── GIVEN MATERIAL
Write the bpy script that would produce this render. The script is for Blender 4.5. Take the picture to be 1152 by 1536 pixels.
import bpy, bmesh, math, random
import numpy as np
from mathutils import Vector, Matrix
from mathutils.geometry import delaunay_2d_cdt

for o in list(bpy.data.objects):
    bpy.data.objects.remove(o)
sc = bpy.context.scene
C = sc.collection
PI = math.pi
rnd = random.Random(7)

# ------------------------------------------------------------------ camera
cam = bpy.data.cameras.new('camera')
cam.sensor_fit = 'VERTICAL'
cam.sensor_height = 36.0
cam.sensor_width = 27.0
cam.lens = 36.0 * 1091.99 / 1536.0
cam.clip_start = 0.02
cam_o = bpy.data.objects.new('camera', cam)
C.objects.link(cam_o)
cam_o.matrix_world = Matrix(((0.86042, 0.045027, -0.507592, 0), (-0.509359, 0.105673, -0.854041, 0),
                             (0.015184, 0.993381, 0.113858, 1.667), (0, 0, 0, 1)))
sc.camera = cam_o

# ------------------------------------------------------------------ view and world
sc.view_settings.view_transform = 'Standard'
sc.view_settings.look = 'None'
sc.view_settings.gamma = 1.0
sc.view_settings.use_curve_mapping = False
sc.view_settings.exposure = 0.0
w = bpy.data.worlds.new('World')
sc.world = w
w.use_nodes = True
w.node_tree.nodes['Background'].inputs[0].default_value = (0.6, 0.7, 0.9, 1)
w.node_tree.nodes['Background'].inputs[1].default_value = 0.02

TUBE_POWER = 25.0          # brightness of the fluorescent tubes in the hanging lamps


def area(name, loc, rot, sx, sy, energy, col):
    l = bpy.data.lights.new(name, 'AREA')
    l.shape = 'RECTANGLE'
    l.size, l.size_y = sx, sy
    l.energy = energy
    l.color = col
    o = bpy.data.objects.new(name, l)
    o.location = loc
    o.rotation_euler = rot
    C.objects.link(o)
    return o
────
● WHAT TO PRODUCE
Using the material above, quote the first line and each line after it, stopping at and including the line that holds "rnd = random.Random(7)".

● SOLUTION BELOW
Write the bpy script that would produce this render. The script is for Blender 4.5. Take the picture to be 1152 by 1536 pixels.
import bpy, bmesh, math, random
import numpy as np
from mathutils import Vector, Matrix
from mathutils.geometry import delaunay_2d_cdt

for o in list(bpy.data.objects):
    bpy.data.objects.remove(o)
sc = bpy.context.scene
C = sc.collection
PI = math.pi
rnd = random.Random(7)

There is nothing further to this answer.